I 100 percent agree with this... I am just so cranky and so moody. I don't even wanna deal with anyone. i really just wanna be around my husband 24/7. We decided to throw a house party in June but I am seriously regretting the though of having a million people at my house and having to cook and then clean after.. oyyyy
I feel the same way. I have no tolerance right now and the last thing I want to do is chat on the phone. I will text until the cows come home but actually speaking to someone is probably not in my best interest right now. I was also exactly this way with my DD and all my friends have made comments about how I was MIA through the whole pregnancy. I told them I they have 2 choices: either I am not around or I am around and being a total bi-yotch. Luckily, my DH can handle it.
So glad you mentioned it! I've been tired and cranky and completely disinterested in what people are saying when we are out to dinner with friends. Recently we were out and I wanted to go home around 10pm, and was told by a relative that I was "effing lame." Nice.
Re: i am becoming a lot more anti-social
You're not alone.
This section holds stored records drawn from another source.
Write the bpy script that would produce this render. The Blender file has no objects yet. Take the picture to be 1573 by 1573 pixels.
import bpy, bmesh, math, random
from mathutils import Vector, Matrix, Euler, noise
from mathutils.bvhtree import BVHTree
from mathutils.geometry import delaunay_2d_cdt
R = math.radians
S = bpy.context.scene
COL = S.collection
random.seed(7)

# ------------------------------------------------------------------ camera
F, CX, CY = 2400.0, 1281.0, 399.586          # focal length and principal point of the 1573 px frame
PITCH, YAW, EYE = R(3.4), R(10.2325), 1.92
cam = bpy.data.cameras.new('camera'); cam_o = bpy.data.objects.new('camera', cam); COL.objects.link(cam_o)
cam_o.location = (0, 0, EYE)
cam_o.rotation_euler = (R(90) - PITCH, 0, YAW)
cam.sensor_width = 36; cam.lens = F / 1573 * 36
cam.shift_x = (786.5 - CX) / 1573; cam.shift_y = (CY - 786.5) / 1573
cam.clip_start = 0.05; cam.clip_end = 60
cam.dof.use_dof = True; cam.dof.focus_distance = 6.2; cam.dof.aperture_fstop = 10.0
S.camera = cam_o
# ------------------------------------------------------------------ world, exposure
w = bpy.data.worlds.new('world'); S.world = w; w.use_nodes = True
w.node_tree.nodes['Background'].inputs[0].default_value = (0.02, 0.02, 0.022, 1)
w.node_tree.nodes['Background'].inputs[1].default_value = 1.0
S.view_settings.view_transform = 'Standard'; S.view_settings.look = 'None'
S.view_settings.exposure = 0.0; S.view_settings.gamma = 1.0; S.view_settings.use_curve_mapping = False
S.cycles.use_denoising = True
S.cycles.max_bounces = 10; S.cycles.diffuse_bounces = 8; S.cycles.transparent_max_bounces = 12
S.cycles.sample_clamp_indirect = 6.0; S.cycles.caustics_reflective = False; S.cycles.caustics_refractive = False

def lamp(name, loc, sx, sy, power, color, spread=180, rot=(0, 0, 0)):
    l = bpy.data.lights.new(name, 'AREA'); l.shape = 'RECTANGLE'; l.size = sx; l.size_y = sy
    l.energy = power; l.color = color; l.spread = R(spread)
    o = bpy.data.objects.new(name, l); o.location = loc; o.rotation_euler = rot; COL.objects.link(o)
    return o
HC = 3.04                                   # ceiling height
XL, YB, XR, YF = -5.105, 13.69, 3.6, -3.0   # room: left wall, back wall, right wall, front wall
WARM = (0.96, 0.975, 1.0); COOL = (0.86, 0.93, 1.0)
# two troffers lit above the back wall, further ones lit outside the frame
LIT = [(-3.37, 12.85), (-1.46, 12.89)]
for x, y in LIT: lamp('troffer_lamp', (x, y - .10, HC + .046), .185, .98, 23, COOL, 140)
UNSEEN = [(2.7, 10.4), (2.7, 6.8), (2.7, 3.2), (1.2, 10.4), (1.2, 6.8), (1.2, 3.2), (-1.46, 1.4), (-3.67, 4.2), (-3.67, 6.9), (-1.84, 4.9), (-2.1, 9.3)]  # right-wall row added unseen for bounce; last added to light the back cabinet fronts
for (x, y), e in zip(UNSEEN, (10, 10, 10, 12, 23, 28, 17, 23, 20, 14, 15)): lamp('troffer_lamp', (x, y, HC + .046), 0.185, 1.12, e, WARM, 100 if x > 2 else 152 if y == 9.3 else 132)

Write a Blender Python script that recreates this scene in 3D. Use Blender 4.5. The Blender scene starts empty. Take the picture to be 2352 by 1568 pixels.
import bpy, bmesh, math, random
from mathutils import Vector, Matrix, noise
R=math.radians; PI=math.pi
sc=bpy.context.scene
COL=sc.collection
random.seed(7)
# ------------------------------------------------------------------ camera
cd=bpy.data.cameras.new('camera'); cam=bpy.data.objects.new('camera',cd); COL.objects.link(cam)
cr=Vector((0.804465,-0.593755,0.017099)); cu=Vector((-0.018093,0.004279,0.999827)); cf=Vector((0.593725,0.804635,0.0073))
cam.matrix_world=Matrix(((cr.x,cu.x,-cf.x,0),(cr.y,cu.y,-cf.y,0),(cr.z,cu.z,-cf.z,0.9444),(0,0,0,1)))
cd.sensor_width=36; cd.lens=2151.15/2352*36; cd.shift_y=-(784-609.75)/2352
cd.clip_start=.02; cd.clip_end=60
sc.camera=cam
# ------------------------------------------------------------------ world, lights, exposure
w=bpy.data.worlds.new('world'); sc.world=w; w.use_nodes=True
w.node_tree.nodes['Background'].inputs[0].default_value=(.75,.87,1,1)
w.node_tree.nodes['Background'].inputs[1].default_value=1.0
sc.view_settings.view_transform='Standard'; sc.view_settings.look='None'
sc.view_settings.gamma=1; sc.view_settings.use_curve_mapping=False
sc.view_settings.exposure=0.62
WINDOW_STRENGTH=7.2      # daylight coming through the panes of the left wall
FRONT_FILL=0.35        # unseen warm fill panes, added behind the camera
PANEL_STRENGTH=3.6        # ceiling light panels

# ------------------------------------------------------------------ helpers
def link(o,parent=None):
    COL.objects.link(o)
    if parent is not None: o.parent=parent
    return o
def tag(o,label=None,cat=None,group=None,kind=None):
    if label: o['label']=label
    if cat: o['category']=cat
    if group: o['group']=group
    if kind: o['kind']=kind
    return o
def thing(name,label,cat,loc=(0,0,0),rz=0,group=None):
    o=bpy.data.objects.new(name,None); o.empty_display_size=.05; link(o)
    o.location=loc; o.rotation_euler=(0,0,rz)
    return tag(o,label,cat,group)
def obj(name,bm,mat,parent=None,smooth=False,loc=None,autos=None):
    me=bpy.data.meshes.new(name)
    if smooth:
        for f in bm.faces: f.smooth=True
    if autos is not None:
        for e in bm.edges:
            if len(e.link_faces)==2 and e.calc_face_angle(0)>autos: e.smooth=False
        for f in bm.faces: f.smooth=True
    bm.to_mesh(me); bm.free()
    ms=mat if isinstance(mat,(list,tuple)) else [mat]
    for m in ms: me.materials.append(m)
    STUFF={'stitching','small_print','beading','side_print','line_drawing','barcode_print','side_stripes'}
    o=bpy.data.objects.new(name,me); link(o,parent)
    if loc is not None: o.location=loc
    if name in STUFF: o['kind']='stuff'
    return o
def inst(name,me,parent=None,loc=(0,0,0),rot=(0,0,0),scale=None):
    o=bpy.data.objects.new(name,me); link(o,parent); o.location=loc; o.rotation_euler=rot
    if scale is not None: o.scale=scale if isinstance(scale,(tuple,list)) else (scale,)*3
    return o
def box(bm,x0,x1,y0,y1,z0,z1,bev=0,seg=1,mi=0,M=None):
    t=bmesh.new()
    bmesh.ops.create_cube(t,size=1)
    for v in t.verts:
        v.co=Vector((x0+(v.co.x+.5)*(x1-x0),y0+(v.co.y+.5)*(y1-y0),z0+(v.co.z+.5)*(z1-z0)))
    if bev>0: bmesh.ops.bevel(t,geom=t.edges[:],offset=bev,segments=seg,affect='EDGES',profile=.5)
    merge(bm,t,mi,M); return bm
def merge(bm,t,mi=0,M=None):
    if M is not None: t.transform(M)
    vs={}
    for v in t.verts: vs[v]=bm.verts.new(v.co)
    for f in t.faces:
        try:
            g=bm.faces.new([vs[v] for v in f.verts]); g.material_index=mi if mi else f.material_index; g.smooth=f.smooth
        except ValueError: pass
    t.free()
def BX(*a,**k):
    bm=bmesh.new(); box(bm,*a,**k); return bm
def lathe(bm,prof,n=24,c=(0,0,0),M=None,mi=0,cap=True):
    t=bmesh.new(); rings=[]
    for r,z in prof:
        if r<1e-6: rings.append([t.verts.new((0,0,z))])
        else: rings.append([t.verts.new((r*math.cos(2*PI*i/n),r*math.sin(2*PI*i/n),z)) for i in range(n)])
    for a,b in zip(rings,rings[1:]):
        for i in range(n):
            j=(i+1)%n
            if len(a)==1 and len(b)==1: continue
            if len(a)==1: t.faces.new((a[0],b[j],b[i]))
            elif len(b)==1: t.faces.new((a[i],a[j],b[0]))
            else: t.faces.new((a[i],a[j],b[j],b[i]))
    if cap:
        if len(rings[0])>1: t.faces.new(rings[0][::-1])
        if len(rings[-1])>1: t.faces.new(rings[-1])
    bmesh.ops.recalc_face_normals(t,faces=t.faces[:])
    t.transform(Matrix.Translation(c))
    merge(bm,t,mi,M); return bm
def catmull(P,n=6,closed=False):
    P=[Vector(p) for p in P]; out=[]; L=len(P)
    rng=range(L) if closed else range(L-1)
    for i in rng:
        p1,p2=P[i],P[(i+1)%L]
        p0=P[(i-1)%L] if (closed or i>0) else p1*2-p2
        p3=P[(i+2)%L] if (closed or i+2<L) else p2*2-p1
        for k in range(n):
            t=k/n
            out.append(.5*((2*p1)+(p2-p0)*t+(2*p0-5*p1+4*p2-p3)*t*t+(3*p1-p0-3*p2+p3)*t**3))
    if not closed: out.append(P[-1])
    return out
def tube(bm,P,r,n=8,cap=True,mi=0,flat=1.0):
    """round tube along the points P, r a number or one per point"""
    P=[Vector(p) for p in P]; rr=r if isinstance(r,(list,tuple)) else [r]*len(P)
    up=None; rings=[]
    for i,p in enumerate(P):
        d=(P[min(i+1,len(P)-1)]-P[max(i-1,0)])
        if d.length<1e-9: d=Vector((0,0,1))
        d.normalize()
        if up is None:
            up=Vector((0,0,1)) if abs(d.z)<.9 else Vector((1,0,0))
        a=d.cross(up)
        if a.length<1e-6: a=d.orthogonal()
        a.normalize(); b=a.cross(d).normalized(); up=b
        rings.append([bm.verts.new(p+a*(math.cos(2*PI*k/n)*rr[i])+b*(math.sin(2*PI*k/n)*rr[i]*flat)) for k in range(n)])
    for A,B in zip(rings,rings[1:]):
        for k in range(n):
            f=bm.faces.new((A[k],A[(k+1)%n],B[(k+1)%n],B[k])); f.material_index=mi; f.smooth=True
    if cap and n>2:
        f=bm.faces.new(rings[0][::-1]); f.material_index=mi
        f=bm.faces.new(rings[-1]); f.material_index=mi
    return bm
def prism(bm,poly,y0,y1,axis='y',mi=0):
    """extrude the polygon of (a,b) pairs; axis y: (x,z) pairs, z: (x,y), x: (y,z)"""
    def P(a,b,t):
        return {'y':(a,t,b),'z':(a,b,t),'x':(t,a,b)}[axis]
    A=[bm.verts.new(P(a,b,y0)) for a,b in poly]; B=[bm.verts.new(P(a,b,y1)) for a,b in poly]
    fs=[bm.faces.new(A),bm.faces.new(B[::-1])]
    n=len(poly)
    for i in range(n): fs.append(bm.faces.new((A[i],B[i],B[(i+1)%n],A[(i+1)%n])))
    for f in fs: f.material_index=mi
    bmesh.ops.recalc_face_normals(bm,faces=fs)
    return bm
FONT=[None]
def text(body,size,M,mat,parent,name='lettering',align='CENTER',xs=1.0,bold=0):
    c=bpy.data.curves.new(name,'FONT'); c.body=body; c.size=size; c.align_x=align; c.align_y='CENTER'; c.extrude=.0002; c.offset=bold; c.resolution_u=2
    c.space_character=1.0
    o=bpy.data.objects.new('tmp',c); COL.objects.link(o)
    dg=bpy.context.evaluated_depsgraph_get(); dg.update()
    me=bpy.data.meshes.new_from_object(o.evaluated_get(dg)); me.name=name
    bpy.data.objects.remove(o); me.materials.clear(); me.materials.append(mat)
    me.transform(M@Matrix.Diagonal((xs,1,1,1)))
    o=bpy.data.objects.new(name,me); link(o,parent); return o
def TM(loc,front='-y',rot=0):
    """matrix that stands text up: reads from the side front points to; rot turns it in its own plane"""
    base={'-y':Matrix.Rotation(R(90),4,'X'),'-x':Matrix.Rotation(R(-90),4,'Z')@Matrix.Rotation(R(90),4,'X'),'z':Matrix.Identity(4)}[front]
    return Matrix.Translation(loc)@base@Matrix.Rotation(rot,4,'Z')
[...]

Same with me both pre and post my BFP. I sometimes force myself to talk to people because before I know it, weeks will pass.
yeah that's more like what it is. and the fact that i KNOW i will get annoyed with certain people/situations leads me to not want to interact with them.
but i am normally highly annoyable so this is no surprise to me!
i don't feel like making calls anymore and when ppl call i just stare at the phone and dont pick, and if i pick i have no interest in what they are saying.
aaaaaaaaahhhhhhhhhh i hate being moody!!
Me too. I've also decided not to answer my phone. Unless you are my nearest and dearest of friends, leave a VM and I'll decide when if and when I want to call you back.
This includes my family!
I feel the same way. I have no tolerance right now and the last thing I want to do is chat on the phone. I will text until the cows come home but actually speaking to someone is probably not in my best interest right now. I was also exactly this way with my DD and all my friends have made comments about how I was MIA through the whole pregnancy. I told them I they have 2 choices: either I am not around or I am around and being a total bi-yotch. Luckily, my DH can handle it.